It looks as though House Speaker Michael Madigan, Mayor Richard Daley, and State Senate President Emil Jones have reached a deal on a bill governing residential property taxes in Cook County.

Under Senate Bill 13, the maximum home owner’s exemption for most residential property owners will rise from $20,000 to $30,000 this year. Next year it will fall to $24,000, and the year after that it will drop to $18,000. After that, the powers that be will have to reconvene to figure out what to do next.

The proposed bill, now being debated in the house, also offers a property tax break for low-income residents who have owned their houses for at least ten years. These people will have their equalized assessed value (don’t ask) capped at 7 percent. This would help protect those in Woodlawn, Englewood, East Garfield Park, and other poor but gentrifying neighborhoods from getting property taxed into foreclosure or selling their homes.  

If you want to read the bill, here’s the link (PDF). As you can see, it’s 143 pages of legislative gobbledygook that under the guise of offering home owners a break would make a complicated system even more complicated. With Madigan, Daley, and Jones behind it, the bill’s almost certain to pass before the June 1 deadline. Governor Blagojevich has been privately telling legislators he might veto it because it doesn’t go far enough. But after the stunning 107-0 defeat of his gross-receipts taxation plan, who knows if he’d have the guts?
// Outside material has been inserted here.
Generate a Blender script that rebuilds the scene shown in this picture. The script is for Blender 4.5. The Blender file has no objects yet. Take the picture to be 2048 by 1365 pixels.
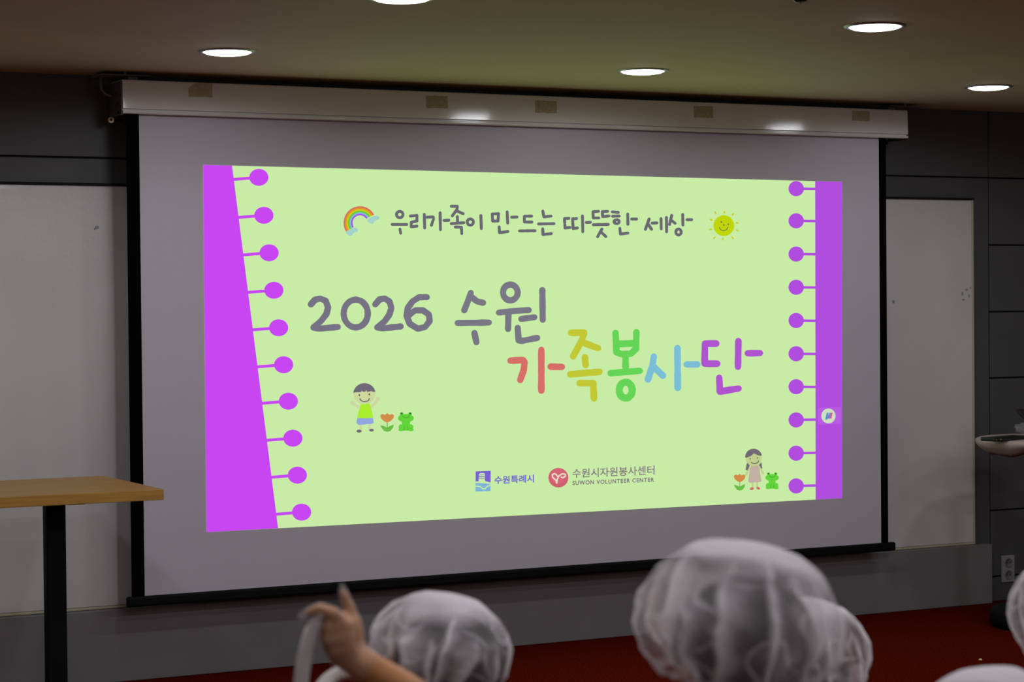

Still, he may be right: the bill doesn’t offer much of a break for middle-class home owners, and it doesn’t help poor people in gentrifying neighborhoods who bought their property within the last ten years. And of course, the home owner’s exemption does nothing for owners of commercial, industrial, or multi-unit rental properties.

Bottom line, whether it passes or not, most folks — renters included — are going to get hammered by August’s property tax bill.